Goal> Lines containing the string "Write" are to be counted; report the number and nothing more.

Source records>
** start **
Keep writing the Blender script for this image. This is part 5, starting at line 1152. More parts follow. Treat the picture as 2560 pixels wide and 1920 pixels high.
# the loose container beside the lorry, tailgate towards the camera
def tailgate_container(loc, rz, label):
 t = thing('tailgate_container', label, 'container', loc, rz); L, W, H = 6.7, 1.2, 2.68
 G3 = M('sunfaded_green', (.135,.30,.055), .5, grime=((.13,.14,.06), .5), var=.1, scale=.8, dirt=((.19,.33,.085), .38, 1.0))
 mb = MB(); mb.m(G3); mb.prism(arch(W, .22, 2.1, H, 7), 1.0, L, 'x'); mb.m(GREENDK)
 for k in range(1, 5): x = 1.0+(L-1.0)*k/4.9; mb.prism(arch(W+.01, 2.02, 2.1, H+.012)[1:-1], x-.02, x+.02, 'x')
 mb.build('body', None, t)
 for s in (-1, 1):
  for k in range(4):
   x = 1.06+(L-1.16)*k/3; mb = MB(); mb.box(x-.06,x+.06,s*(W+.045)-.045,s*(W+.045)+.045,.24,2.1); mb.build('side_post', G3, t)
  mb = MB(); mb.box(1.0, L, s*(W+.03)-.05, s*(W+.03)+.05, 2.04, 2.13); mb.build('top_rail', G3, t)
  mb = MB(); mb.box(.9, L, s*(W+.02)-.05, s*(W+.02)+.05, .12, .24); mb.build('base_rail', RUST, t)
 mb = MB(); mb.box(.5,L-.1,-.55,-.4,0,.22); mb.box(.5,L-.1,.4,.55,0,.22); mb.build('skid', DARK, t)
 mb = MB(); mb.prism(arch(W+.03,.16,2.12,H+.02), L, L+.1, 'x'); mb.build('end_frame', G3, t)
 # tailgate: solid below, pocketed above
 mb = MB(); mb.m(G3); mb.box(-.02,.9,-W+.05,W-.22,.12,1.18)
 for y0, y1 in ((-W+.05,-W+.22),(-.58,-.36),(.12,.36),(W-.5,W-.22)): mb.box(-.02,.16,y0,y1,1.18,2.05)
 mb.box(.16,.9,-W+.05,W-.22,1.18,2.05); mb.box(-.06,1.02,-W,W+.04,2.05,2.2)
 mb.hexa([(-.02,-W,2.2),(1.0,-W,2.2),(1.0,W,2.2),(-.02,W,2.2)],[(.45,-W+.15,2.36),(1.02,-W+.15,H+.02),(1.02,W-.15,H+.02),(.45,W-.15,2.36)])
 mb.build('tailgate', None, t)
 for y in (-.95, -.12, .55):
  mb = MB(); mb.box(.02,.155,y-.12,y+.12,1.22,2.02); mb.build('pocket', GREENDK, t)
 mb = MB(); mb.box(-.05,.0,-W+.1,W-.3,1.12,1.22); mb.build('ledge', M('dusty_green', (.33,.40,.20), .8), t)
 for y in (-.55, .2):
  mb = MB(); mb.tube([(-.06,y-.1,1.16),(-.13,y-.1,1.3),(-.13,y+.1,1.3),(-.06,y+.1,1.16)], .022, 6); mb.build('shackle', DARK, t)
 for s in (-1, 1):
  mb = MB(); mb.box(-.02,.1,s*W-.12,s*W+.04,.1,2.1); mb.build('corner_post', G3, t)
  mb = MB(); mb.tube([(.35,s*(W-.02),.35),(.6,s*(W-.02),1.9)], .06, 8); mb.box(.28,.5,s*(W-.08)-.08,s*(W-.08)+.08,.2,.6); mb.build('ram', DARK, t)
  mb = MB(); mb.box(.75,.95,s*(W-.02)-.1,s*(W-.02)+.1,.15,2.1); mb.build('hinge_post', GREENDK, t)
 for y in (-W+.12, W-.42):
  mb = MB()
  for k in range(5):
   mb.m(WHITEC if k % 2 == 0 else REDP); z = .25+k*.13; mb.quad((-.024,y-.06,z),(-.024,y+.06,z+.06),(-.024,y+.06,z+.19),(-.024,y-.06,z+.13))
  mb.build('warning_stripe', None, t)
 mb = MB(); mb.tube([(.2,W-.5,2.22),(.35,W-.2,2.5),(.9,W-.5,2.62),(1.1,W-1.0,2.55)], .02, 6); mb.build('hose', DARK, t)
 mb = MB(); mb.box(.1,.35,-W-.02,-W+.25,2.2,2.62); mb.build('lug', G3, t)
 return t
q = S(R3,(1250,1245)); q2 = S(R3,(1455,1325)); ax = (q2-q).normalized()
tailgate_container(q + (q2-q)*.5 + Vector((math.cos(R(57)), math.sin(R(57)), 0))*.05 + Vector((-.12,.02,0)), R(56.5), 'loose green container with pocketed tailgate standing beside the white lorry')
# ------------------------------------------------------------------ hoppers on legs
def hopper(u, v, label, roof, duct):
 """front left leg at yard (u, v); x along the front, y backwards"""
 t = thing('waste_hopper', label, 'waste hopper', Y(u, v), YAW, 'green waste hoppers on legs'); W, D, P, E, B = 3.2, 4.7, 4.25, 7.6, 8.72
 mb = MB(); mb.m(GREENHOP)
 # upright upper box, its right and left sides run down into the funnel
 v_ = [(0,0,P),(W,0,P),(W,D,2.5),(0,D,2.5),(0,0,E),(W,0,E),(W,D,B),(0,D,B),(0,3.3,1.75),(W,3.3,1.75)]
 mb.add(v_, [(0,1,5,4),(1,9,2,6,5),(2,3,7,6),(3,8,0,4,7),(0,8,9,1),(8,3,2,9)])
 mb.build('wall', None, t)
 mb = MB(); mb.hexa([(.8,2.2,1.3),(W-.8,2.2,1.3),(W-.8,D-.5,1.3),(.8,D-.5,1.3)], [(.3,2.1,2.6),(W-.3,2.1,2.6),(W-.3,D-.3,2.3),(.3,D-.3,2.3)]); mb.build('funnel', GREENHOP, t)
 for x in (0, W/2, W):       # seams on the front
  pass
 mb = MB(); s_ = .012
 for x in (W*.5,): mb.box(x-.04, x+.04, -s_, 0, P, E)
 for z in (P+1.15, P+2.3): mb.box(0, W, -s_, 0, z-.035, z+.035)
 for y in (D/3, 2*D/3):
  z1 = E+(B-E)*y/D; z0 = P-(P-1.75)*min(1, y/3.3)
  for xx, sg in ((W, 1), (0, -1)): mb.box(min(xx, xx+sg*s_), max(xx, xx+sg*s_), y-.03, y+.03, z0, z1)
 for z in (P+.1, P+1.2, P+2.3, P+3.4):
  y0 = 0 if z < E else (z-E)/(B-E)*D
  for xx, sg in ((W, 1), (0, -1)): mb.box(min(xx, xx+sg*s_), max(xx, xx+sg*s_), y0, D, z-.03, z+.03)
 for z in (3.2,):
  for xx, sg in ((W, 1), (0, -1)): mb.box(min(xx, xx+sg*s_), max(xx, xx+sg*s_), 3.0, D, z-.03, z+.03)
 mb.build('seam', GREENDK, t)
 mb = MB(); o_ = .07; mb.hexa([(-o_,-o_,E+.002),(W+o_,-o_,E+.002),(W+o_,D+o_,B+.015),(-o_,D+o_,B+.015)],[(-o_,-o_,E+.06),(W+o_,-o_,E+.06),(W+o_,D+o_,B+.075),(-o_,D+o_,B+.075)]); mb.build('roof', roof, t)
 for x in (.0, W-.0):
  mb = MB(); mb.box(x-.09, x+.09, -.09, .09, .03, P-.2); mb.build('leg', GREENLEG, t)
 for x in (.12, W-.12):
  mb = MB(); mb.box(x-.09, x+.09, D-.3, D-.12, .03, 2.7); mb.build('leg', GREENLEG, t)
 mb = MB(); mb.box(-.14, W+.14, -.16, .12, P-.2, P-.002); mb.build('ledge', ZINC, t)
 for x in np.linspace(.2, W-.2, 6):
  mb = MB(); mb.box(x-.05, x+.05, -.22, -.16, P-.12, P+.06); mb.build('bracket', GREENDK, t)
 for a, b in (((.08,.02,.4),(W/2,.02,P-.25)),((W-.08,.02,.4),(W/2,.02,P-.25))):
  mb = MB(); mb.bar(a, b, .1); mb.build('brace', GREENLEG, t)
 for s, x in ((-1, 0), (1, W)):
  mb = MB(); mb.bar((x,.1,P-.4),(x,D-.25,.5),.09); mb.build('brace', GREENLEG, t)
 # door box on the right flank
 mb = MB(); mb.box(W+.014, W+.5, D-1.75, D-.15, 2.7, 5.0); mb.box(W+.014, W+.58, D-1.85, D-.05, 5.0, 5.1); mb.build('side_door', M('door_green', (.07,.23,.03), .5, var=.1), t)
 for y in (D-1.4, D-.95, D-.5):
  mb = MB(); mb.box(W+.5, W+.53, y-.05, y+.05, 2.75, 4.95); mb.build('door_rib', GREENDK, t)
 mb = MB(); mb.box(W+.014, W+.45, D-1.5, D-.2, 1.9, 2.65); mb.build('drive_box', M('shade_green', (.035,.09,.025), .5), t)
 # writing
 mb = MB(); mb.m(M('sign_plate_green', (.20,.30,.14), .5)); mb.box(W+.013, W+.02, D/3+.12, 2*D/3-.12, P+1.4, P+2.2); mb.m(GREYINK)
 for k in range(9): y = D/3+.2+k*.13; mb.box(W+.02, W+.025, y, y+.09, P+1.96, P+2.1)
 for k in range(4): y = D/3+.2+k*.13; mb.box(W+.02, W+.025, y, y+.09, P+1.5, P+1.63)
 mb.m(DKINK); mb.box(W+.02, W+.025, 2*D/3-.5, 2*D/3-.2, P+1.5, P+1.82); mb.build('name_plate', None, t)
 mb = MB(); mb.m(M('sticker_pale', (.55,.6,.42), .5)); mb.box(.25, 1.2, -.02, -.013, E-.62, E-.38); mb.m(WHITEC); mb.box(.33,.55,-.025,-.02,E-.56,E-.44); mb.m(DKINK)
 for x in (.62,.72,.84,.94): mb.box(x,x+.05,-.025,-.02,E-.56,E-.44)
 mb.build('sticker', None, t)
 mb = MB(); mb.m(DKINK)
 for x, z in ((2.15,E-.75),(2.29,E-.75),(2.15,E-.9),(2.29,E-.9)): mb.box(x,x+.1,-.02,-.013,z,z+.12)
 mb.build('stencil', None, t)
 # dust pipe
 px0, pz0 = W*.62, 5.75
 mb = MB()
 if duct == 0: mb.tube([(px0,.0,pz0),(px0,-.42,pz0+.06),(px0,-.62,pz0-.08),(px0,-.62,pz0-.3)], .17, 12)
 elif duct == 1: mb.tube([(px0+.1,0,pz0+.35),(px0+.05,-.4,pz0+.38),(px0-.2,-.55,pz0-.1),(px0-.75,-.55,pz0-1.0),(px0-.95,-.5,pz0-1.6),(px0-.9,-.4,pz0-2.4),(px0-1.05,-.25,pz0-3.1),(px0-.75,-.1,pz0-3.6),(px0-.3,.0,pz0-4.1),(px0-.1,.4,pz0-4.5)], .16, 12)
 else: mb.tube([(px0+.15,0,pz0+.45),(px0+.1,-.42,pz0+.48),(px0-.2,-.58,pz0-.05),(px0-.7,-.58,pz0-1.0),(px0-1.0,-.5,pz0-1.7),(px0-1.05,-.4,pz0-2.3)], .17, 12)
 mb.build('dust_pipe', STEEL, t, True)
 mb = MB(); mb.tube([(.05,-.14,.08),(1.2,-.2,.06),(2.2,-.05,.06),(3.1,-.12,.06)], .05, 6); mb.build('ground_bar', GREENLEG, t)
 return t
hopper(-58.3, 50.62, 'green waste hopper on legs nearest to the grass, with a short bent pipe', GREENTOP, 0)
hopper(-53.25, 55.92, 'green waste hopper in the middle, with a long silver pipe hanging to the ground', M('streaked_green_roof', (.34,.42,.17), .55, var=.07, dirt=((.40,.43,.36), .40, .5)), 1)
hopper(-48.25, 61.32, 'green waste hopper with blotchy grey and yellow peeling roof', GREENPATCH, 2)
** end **
** start **
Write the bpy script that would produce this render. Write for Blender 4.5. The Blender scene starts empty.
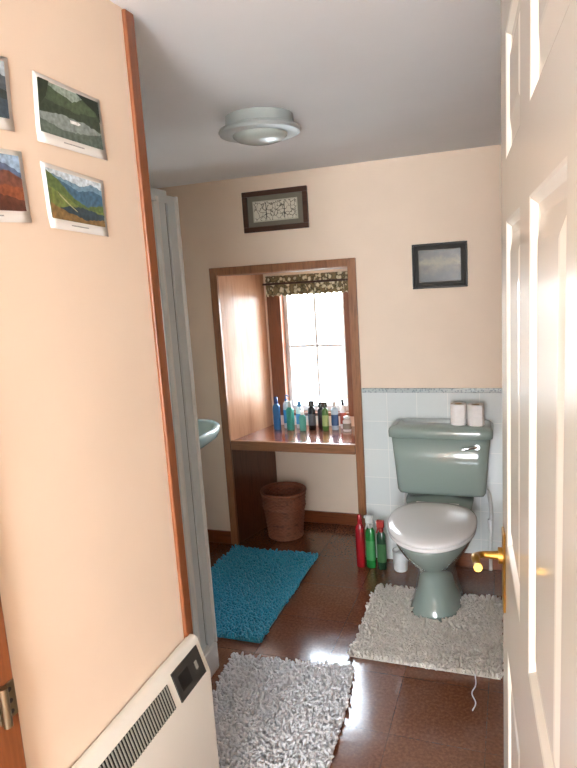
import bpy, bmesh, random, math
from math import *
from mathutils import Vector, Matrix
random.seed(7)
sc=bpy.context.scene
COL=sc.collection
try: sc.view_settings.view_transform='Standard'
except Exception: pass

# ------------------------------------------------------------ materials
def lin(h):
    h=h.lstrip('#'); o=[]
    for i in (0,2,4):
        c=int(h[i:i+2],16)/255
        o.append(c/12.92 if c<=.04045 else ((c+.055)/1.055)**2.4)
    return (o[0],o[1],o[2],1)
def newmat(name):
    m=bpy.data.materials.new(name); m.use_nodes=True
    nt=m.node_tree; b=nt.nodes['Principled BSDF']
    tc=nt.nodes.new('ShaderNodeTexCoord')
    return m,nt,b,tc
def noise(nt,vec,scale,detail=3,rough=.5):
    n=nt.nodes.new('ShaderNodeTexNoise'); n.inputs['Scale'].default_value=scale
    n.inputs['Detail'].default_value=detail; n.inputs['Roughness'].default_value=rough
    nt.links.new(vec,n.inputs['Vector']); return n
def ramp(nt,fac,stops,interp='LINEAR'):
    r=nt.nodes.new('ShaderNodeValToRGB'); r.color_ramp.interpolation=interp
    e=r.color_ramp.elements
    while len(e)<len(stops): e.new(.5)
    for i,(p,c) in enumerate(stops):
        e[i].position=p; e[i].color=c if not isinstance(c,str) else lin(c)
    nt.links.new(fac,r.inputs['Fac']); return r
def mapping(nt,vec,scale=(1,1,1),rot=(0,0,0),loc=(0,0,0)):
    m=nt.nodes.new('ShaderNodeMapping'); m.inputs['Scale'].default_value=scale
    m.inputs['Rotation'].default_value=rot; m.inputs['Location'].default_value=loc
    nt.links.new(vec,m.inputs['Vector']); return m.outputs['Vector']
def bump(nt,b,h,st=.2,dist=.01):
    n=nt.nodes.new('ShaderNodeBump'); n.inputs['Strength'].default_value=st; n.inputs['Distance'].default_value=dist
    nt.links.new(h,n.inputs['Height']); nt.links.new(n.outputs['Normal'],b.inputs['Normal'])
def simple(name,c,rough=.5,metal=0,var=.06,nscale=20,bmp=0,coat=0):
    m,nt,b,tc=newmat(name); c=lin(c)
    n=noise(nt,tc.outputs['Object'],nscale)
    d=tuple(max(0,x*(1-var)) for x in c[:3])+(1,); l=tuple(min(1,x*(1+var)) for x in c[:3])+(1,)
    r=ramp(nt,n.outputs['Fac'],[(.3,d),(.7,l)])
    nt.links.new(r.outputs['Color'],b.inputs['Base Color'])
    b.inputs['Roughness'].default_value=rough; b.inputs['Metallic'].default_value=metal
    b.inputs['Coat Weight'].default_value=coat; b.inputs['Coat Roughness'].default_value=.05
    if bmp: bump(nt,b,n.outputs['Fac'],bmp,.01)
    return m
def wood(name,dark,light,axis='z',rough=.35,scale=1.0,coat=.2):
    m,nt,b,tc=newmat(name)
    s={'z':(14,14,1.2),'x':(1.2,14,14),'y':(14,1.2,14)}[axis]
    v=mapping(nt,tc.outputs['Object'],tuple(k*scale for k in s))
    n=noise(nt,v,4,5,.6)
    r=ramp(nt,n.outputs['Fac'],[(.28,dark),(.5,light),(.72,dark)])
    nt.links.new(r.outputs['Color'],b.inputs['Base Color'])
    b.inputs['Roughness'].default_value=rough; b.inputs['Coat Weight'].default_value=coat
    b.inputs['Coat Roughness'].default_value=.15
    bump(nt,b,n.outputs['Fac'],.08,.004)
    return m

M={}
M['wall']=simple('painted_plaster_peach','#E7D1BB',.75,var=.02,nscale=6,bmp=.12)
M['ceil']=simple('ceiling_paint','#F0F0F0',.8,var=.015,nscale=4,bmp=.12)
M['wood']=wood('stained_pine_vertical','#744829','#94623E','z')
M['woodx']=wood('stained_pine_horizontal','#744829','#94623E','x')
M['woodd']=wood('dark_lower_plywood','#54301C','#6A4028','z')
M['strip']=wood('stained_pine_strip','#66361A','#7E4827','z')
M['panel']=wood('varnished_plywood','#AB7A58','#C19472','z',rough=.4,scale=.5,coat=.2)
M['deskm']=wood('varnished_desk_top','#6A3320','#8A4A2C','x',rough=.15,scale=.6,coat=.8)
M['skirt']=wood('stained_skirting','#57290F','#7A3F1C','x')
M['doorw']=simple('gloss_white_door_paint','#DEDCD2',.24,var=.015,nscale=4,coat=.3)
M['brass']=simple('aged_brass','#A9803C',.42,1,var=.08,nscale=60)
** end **
** start **
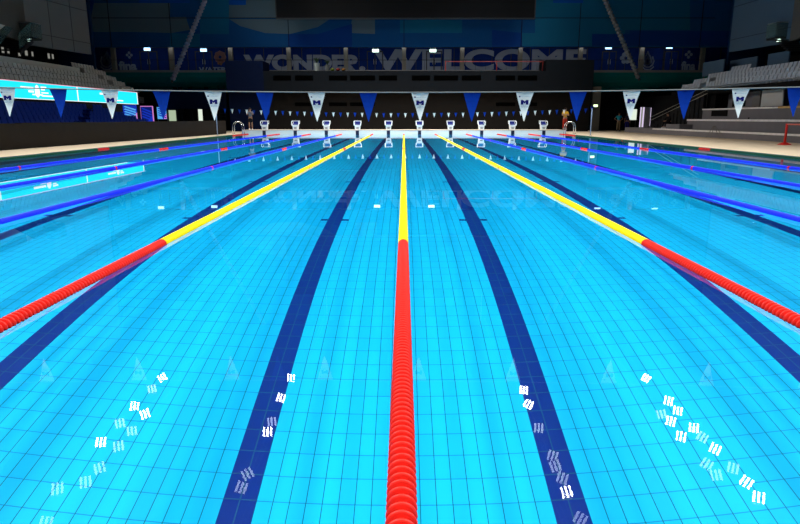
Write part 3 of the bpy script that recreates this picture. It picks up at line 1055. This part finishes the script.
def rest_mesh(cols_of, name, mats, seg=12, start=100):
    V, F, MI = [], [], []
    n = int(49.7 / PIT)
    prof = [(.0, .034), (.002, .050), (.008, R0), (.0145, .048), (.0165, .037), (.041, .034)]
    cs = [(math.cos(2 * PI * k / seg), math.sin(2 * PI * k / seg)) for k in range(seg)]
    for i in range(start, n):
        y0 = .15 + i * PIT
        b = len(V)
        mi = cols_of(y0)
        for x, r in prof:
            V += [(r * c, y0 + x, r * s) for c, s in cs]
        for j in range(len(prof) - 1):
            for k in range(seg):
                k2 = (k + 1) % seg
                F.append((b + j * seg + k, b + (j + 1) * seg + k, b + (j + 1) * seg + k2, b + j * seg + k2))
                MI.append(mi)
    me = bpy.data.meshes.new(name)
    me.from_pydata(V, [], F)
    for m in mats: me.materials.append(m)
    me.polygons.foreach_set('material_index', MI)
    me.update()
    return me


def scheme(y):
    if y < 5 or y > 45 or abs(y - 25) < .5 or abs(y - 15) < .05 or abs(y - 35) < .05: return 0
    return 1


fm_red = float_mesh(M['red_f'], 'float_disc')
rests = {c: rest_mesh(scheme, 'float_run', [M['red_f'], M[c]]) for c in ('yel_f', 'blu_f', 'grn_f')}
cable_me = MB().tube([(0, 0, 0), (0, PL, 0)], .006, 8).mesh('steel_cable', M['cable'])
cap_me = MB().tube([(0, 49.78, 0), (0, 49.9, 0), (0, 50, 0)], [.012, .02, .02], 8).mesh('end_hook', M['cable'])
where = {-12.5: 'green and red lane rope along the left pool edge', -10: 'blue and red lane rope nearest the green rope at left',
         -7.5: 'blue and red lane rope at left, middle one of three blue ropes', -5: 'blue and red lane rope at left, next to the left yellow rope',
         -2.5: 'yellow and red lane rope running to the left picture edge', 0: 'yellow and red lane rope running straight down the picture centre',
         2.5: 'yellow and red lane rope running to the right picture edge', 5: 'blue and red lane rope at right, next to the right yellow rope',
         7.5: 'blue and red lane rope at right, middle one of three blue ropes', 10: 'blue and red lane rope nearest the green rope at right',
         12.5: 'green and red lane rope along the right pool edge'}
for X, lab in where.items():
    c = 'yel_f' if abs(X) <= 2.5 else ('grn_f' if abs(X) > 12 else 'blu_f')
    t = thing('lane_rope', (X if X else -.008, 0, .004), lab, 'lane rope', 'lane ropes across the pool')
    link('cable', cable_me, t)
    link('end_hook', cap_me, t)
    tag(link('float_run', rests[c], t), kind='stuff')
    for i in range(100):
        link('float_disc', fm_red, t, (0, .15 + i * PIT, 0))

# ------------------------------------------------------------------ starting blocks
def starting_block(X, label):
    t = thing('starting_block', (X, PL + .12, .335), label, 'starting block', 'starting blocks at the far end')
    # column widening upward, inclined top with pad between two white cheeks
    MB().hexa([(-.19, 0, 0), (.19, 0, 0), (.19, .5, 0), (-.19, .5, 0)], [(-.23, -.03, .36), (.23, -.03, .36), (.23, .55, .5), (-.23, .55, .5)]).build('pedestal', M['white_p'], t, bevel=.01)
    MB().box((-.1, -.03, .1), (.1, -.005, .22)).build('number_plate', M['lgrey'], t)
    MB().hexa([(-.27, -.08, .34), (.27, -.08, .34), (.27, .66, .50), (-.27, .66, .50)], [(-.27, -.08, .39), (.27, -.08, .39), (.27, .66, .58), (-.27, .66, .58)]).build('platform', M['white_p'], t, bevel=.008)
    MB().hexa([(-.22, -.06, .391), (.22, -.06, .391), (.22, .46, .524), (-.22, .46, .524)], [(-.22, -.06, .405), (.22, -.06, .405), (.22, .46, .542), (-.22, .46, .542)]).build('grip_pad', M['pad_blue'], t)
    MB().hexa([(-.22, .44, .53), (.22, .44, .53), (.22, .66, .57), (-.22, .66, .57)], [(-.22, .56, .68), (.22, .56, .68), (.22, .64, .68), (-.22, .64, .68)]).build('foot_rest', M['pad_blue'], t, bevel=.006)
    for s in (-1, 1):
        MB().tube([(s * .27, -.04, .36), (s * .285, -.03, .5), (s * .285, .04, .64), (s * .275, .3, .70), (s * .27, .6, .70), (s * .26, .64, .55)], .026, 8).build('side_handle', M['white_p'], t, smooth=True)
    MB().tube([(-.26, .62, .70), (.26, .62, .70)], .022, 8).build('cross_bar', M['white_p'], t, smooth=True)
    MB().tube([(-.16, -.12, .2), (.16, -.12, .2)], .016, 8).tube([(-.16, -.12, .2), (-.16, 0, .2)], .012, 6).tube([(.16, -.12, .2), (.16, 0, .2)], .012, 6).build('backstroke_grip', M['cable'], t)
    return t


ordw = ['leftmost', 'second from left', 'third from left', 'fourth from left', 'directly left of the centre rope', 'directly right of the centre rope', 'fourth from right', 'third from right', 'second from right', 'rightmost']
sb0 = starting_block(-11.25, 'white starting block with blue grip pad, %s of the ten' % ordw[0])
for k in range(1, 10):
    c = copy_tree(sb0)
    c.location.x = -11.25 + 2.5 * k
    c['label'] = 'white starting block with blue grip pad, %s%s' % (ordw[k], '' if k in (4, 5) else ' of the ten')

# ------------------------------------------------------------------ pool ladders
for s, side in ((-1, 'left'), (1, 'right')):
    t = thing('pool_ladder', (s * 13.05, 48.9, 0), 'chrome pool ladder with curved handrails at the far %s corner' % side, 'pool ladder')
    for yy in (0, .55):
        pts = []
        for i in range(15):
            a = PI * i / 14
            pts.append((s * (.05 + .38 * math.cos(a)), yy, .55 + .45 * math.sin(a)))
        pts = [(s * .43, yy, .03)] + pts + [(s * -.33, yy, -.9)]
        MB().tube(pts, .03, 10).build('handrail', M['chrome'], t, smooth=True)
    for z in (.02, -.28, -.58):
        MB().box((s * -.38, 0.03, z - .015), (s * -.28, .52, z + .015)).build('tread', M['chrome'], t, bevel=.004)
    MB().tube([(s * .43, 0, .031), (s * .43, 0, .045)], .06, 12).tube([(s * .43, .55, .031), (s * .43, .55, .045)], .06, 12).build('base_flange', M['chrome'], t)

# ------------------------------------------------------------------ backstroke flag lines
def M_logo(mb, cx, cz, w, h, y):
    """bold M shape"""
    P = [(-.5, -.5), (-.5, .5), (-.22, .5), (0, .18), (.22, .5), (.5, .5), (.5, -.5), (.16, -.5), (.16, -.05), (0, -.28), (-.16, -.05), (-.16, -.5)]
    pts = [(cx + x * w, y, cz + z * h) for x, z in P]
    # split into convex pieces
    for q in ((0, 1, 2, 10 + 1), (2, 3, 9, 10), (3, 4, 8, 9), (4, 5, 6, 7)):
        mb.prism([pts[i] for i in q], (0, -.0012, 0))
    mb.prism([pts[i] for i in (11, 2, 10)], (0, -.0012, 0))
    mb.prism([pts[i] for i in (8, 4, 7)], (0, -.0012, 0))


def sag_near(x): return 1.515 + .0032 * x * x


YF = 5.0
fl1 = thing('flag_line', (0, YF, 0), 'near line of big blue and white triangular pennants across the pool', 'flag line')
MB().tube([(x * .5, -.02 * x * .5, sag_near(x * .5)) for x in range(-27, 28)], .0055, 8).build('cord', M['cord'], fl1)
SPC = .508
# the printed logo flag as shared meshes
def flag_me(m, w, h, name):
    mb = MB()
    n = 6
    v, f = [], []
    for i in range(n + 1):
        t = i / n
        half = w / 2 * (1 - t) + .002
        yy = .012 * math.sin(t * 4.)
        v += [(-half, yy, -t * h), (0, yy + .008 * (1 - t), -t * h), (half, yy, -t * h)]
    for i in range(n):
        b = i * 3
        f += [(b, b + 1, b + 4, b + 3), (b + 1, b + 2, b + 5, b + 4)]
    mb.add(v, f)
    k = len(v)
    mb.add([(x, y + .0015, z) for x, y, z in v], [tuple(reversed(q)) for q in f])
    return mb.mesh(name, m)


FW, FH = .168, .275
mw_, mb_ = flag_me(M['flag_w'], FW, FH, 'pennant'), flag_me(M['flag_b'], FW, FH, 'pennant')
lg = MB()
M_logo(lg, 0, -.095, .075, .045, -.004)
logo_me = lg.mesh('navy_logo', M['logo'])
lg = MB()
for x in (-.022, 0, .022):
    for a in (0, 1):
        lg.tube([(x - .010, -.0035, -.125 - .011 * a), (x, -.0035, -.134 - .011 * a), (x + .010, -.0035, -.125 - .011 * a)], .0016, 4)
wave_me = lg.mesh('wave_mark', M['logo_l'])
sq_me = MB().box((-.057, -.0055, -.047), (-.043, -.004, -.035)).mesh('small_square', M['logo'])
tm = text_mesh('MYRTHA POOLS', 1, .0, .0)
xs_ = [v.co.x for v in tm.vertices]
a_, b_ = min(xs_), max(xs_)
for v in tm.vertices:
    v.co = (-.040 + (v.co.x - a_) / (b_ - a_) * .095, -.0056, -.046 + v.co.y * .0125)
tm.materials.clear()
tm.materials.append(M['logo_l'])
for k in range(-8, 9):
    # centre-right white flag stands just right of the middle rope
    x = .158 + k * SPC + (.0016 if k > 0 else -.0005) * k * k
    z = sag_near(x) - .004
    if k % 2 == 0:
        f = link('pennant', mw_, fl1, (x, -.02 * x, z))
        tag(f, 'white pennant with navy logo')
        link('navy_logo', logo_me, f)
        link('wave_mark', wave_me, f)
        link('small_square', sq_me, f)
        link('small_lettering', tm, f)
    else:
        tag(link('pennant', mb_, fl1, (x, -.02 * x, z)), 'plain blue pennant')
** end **
Response> 2